(begin)
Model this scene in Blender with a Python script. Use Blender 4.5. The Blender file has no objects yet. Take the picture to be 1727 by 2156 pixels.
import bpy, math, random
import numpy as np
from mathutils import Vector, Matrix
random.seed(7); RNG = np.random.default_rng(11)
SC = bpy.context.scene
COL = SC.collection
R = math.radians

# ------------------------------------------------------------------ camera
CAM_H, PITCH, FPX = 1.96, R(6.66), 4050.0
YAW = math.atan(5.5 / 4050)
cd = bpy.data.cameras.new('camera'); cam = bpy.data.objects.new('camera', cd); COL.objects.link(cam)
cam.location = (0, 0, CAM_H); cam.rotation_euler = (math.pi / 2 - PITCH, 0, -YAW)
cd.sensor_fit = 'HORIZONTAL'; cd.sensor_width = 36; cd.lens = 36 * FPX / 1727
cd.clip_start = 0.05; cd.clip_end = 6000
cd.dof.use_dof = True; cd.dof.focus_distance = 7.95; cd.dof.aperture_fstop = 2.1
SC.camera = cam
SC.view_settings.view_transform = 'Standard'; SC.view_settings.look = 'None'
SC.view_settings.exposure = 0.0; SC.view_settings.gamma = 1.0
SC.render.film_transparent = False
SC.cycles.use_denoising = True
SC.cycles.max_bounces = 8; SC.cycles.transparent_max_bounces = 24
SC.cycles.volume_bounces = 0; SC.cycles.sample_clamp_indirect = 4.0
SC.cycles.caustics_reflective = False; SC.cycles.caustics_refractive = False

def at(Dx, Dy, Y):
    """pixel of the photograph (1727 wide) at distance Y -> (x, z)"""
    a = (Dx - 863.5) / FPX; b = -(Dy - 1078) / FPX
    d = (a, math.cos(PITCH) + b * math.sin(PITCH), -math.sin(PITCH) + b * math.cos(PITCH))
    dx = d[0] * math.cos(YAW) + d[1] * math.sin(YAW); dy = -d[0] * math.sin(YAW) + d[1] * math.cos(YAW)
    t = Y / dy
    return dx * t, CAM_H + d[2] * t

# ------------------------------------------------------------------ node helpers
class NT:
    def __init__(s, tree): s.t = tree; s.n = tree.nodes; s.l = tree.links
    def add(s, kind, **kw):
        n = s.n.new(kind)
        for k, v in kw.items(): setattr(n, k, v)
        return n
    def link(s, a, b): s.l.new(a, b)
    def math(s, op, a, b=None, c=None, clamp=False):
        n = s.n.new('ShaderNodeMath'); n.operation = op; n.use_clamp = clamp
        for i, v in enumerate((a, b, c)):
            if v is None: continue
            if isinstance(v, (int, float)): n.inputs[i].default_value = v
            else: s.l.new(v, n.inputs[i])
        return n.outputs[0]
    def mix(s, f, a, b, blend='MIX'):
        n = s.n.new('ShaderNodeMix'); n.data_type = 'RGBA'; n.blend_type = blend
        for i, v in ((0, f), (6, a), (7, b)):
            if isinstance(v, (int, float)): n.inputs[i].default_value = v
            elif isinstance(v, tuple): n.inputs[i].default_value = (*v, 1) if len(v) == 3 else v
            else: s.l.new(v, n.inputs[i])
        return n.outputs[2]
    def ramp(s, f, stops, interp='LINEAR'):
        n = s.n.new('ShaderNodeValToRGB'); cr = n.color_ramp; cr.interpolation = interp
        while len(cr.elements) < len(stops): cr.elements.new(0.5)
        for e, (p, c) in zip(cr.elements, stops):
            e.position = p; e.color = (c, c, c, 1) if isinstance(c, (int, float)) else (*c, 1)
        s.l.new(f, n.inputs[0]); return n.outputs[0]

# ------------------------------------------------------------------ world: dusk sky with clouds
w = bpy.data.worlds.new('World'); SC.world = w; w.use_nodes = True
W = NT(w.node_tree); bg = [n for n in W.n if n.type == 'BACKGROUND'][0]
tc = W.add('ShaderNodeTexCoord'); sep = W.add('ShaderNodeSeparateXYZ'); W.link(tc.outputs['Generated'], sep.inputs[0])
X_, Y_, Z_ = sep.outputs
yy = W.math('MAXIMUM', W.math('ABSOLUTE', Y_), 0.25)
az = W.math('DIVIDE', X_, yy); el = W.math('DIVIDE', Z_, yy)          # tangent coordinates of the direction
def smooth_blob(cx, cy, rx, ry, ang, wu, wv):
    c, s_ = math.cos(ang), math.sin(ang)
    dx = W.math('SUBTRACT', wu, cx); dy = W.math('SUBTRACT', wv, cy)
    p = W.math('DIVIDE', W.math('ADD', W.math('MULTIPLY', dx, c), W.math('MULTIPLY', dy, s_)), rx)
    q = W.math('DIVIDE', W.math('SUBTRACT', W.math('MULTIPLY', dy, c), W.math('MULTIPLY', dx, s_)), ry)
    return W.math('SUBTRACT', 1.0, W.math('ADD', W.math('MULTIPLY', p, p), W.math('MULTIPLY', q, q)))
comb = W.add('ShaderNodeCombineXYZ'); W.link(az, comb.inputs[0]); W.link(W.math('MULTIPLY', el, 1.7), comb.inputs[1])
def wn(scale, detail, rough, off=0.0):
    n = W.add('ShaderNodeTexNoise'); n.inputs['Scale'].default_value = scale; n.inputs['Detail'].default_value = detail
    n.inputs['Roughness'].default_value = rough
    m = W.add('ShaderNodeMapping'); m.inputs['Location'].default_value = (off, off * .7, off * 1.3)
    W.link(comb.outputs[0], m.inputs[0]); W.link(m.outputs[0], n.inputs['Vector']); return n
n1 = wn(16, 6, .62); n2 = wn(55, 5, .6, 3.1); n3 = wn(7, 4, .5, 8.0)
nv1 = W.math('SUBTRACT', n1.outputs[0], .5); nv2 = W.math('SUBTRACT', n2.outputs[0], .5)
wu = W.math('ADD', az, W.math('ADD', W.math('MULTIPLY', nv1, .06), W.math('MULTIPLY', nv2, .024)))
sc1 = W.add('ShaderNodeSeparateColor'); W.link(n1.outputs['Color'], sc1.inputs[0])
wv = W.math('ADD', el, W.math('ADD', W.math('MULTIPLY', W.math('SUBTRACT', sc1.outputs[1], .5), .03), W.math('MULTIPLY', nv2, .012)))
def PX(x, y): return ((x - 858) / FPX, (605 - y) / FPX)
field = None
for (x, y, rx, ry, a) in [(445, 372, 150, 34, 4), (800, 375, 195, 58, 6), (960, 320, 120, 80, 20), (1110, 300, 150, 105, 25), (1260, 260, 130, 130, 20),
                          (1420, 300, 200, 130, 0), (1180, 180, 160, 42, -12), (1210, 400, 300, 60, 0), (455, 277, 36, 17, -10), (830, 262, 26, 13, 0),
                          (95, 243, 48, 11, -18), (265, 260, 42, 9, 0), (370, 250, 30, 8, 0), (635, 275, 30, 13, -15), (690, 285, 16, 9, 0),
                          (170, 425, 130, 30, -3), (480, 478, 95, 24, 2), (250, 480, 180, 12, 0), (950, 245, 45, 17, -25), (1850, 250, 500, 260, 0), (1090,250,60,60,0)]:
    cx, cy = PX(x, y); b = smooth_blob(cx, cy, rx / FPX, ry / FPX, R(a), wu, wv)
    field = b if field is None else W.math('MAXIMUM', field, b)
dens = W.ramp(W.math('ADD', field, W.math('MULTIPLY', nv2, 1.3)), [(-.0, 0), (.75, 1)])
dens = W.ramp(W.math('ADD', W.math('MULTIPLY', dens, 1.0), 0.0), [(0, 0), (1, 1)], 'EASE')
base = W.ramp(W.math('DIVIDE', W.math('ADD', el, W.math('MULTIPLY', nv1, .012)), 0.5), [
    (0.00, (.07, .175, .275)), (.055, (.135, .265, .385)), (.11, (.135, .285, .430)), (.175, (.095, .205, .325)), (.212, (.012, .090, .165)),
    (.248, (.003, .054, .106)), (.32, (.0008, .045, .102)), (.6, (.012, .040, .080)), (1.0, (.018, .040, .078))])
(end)
(begin)
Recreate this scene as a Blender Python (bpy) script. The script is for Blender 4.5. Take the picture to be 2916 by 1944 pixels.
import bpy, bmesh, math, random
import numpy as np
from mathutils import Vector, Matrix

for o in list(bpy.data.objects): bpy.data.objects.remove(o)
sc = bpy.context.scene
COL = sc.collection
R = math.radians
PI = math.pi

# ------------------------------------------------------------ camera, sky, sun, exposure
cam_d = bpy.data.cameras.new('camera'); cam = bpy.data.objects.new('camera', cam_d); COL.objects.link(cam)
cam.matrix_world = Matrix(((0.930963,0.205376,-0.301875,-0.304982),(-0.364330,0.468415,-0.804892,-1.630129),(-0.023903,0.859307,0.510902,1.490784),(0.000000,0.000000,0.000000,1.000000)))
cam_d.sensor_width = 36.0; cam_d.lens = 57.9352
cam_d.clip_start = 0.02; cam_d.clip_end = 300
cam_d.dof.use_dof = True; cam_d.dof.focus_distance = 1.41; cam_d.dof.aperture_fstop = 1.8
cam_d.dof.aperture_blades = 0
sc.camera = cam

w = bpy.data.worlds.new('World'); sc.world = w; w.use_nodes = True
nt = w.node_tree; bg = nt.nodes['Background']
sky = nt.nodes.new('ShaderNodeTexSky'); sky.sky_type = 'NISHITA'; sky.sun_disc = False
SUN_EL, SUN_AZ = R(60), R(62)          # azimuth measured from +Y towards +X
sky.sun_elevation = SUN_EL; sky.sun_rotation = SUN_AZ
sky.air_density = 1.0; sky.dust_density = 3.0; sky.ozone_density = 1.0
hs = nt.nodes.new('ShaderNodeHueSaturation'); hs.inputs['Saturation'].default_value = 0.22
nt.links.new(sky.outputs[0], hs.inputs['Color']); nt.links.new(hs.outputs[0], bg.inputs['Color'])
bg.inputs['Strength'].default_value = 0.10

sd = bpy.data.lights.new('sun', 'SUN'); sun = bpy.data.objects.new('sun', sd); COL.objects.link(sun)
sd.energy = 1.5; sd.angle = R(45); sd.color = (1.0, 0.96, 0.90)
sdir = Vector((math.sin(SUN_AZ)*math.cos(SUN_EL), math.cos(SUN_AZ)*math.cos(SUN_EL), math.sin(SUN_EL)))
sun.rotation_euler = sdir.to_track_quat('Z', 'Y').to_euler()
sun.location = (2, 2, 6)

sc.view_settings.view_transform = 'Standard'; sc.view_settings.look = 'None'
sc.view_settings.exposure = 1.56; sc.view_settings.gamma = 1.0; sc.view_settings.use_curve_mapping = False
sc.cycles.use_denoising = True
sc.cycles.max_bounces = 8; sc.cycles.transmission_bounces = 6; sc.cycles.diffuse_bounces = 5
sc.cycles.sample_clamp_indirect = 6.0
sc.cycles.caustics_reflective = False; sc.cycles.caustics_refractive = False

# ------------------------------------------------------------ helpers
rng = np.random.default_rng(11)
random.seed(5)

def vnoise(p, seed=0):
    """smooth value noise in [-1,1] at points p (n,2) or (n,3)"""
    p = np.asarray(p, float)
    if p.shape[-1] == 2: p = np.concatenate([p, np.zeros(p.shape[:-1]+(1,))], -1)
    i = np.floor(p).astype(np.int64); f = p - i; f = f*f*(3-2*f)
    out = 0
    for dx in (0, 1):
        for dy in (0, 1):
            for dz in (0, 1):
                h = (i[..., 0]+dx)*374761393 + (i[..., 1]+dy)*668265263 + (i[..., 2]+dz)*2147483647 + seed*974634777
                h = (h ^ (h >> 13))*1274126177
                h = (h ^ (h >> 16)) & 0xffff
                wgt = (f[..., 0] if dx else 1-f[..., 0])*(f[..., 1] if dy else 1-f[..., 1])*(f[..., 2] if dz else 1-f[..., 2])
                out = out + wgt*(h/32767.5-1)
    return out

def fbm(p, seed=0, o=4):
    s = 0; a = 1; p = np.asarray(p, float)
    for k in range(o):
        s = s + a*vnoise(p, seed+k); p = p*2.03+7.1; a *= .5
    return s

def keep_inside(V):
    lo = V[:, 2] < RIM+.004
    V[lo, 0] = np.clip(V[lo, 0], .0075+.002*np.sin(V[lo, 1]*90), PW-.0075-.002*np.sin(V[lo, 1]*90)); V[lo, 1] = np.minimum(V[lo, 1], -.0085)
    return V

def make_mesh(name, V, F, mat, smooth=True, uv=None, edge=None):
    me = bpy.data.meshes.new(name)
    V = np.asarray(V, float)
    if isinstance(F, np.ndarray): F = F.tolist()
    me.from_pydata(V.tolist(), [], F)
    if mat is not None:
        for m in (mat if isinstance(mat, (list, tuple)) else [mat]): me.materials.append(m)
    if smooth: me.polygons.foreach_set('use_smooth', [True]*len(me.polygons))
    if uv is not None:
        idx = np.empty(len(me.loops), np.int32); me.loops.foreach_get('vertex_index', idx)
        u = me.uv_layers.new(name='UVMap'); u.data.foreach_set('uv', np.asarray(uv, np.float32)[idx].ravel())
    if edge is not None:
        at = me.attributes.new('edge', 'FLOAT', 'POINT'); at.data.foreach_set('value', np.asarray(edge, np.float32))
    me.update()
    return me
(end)
● **SET TASK**
Show all lines from the records above where the word "Blender" occurs.

● **SOLVED PROBLEM**
Model this scene in Blender with a Python script. Use Blender 4.5. The Blender file has no objects yet. Take the picture to be 1727 by 2156 pixels.
Recreate this scene as a Blender Python (bpy) script. The script is for Blender 4.5. Take the picture to be 2916 by 1944 pixels.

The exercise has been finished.